Friday, January 06, 2006

So Long, Farewell, Auf Wiedersehn, Goodbye

not to you dear reader. the title is directed at my place of employment, which will no longer be so in about 5 more hours. being my last day, things feel very surreal, like i'm floating or something. the anticipation and nervousness is already building for my next job, which kicks up after the weekend. i don't know if this is frying pan -> fire material yet, but i'll be sure to keep everyone informed. i am looking foreward to both oppertunity and change. as i tell a friend of mine too often, 'no guts no glory' and 'fortune goes to the bold'. i guess it's time for me to put up or shut up.

Wednesday, January 04, 2006

i like debates...

this one is interesting... David Letterman v/s Bill O'Reilly:

http://hammeroftruth.com/2006/01/04/letterman-to-oreilly-60-of-what-you-say-is-crap/

there is a link to the video clip at the bottom of the page (before the comments start).
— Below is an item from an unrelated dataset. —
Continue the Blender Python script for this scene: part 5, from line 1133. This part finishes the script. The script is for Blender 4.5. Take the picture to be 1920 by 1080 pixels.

welcome to the year of the dog

for those of you born this year:

The Dog will never let you down. Born under this sign you are honest, and faithful to those you love. You are plagued by constant worry, a sharp tongue, and a tendency to be a fault finder, however. You would make an excellent businessman, activist, teacher, or secret agent.

however, if you are born this year, and are reading this... wow. anyways, may you wag the year of the dog, and it not wag you.

to catch up over the last week:

new years was good. i saw some of my friends that i only seem to see on a yearly basis. but we are still friends nonetheless, so all is well. drank a lot and had a lot of fun.

now things seem to be in a race to next monday... when my new job starts. i'm trying my best to tie up as many loose ends as possible at work right now, and get things orginized so i can take as much personal data home with me as possible. i'll package things up as best as i can over the next day or so and see what happens. i have a fair amount of books i need to get out of here as well. this is going to be complicated.

i've been spending a lot of time trying to figure out how i'm going to handle my finances once things get up and rolling. the next few weeks are going to be rough, since i know it may not be till the end of this month that i see another paycheck. all of my bills can float for the time being, so atleast i'll be able to eat. i have a few hundred comming from my current job still, so things are atleast bearable. anyways, my priorities seem to be the following (once cashflow is re-established):
1. get out of debt
2. washer and dryer
3. elipitical machine
4. sound system for living room
5. plasma or lcd tv
6. ps3

of course, 1 will be continuous, but i refuse to let it take a back seat. and i will be getting new clothes the entire time, probably 2 shirts or 2 ties or a pair of slacks every paycheck (depending on need).

i just hope i don't fuck this all up.